Bob Ross: Happy Accidents, Betrayal, and Greed is a salacious title for what amounts to a 90-minute airing of grievances for his son, Steven Ross, who, in 2016, sued Bob Ross Inc. and the Kowalski family. The Kowalskis started the company with Bob and his late wife, Jane, back in the 1980s. After Jane died, the management agreement — which had split decision-making responsibilities among Bob, Jane and the two Kowalskis — created a power imbalance that left Bob without much influence over his own commercial affairs. After Bob died, the Kowalskis entered litigation to ensure complete control over everything with the Bob Ross name — excluding Steven, who went into exile for 20 years before mounting his lawsuit against them. In 2019, his lawsuit was denied, and he has since offered his own painting workshops.

The documentary promises new details about Bob himself, but the bulk of the running time consists of Steven speaking fondly of his father and owning up to some rockiness in their relationship that comes across as the usual sort of conflict between a father and a teenage son.

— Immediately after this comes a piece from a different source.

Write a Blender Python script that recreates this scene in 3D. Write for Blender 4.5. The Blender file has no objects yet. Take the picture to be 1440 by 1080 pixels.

By the time Bob passed on, he and Steven had a close relationship. Steven witnessed Bob’s growing distrust of the Kowalskis. Other interviewees have nothing bad to say about Bob. He was reportedly as big-hearted off-screen as he was on-screen. The only detail that comes out is that he once had an affair, but his marriage survived it and it was not, according to this documentary, a recurring pattern of behavior. One interviewee chalks Bob’s infidelity up to how the art community operated in the 1970s: “Everyone was sleeping with everyone,” he laughs.

Frankly, the most frustrating part of this documentary is that it presents Steven’s lawsuit at face value. It seems clear from the interviews that Steven was being used by an heir to the Weber company, a paint-supply empire, to make up for its loss of the Bob Ross license in 2016. There is also clear legal documentation available that Bob’s brother (to whom he left his estate) signed over rights to the Ross brand to the Kowalskis.

What happened with the Ross name and likeness really sucks for his heirs, but it’s also entirely legal and renders most of this documentary nothing more than visual frustration from the parties who wound up on the losing side. It’s such a guileless piece of filmmaking that it doesn’t even try to make a broader point about litigation surrounding famous figures. The lawsuit Steven was encouraged to launch when prepping his own line of paints for the Weber company was, capitalism-wise, as spurious as anything the Kowalskis have done with the Ross name. The impression the documentary gives, perhaps unintentionally, was that Steven’s partners in the lawsuit misled him.

So there’s really nothing here to warrant the documentary’s title, which is obviously designed to cash in on people’s fondness for Bob Ross. It will no doubt pop up in a “recommended” tab for those watching The Joy of Painting, which Netflix currently airs. Nothing here challenges the notion that Ross was a good person. All this documentary establishes is that Bob was swept up in the machinery of consumer capitalism and that his name, likeness and demeanor were posthumously converted into a lucrative empire, his son was left out of the proceeds, and a massive art-supply company tried to play hardball after losing a license to sell products using his name. Not very interesting.